[Problem]
In the listing that follows, count each line where the word "scene" appears; write nothing but the count.

[Collected material]
## Begin

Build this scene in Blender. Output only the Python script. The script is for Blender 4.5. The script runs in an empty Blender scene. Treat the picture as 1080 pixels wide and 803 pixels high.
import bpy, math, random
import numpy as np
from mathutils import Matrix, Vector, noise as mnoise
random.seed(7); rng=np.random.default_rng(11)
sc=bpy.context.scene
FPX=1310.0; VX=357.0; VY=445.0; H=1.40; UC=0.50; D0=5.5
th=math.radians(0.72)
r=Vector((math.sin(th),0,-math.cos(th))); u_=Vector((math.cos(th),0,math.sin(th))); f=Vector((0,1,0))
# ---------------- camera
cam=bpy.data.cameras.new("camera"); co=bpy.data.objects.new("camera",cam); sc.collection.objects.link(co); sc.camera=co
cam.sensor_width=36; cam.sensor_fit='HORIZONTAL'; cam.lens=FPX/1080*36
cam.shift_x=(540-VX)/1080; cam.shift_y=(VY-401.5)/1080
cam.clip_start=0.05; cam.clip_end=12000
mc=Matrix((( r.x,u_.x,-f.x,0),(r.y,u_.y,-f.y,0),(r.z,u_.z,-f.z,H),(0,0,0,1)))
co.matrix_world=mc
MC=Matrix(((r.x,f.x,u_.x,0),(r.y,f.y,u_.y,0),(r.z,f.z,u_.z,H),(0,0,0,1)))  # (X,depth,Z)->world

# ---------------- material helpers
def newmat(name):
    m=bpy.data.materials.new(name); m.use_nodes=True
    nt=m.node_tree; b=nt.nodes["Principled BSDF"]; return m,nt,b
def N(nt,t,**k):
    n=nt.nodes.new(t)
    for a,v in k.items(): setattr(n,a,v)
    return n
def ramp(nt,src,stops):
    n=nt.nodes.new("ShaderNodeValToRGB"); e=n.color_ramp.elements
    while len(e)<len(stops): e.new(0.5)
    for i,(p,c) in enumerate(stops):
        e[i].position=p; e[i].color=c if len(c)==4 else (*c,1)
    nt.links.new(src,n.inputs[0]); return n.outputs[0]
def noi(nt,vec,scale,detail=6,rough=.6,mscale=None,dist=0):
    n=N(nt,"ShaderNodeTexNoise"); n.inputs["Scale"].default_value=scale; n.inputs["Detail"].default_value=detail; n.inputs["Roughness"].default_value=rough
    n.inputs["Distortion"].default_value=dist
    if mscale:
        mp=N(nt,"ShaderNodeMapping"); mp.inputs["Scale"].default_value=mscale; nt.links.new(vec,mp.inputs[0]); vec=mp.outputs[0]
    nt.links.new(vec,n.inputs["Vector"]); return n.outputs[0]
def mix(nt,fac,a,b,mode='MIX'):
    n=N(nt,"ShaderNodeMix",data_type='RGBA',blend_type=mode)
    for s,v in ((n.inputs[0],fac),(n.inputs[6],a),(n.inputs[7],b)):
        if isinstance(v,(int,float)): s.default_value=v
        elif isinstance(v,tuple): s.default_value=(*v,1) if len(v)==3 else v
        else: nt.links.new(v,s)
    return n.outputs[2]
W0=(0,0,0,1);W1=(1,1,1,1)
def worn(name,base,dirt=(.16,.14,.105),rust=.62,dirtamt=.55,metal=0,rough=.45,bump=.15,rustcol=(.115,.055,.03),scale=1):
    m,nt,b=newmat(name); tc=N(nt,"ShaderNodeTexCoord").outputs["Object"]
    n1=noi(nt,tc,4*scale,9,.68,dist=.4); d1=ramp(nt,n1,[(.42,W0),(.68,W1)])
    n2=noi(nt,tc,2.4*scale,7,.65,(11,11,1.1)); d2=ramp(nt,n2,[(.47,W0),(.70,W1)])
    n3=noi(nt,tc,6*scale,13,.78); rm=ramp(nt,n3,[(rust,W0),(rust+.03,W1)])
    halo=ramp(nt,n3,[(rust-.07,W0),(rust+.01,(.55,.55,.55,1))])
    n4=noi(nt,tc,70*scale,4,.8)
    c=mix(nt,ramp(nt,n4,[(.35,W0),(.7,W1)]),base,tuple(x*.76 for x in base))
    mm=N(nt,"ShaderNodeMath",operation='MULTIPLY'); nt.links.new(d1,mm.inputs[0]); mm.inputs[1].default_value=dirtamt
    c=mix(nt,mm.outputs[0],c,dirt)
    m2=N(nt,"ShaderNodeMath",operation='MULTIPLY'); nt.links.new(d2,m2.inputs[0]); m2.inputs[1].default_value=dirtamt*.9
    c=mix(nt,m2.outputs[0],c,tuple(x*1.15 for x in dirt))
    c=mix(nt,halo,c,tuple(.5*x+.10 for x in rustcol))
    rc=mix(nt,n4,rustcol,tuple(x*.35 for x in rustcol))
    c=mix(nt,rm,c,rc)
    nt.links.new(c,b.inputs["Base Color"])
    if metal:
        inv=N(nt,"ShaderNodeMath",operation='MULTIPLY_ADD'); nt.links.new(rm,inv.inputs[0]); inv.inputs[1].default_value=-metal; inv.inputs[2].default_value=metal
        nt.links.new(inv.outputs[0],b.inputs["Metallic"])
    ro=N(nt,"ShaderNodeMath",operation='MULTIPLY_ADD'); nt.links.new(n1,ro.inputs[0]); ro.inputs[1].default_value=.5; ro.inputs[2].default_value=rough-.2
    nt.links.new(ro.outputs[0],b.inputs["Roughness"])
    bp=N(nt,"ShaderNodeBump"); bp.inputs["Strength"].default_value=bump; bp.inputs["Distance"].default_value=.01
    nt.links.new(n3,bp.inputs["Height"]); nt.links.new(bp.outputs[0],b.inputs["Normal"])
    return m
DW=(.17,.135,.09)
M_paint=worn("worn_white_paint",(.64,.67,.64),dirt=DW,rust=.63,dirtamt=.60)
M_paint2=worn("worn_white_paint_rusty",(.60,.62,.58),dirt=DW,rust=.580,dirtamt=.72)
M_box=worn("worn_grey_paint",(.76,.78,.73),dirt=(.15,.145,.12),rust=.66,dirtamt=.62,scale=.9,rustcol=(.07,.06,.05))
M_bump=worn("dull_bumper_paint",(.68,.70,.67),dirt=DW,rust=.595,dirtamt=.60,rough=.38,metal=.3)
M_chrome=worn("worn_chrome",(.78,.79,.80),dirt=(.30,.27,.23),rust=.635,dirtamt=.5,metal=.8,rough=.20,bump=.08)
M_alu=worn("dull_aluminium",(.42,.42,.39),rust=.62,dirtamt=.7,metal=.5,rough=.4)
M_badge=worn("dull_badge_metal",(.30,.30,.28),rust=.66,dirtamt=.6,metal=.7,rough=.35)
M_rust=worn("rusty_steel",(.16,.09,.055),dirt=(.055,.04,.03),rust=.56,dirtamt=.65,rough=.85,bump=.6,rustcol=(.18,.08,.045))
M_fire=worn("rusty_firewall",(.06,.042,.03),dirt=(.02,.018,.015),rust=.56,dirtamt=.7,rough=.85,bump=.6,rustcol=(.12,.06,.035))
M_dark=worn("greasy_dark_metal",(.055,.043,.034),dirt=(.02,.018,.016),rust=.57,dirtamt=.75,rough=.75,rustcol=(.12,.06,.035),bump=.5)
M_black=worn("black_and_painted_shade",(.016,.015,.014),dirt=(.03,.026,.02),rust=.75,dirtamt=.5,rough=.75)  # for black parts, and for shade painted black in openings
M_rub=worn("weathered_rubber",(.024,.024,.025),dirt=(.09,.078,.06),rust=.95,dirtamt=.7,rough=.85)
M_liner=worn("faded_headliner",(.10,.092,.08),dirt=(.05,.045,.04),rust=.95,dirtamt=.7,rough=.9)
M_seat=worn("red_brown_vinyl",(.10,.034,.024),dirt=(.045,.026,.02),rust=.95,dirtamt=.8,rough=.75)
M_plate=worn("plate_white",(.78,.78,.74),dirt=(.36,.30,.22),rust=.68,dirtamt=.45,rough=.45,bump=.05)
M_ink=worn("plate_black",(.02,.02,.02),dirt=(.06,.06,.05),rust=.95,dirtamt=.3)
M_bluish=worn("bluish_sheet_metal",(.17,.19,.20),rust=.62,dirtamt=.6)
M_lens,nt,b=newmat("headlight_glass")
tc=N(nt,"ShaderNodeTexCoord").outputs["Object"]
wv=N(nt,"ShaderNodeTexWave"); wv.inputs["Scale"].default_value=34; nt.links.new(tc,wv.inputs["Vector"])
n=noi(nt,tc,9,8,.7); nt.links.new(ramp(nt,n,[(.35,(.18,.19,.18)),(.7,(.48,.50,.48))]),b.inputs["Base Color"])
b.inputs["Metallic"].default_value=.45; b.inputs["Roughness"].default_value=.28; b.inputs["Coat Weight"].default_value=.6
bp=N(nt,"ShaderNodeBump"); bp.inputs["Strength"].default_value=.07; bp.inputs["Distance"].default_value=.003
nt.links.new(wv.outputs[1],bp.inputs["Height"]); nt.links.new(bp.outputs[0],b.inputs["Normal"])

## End

[Output of the exercise]
2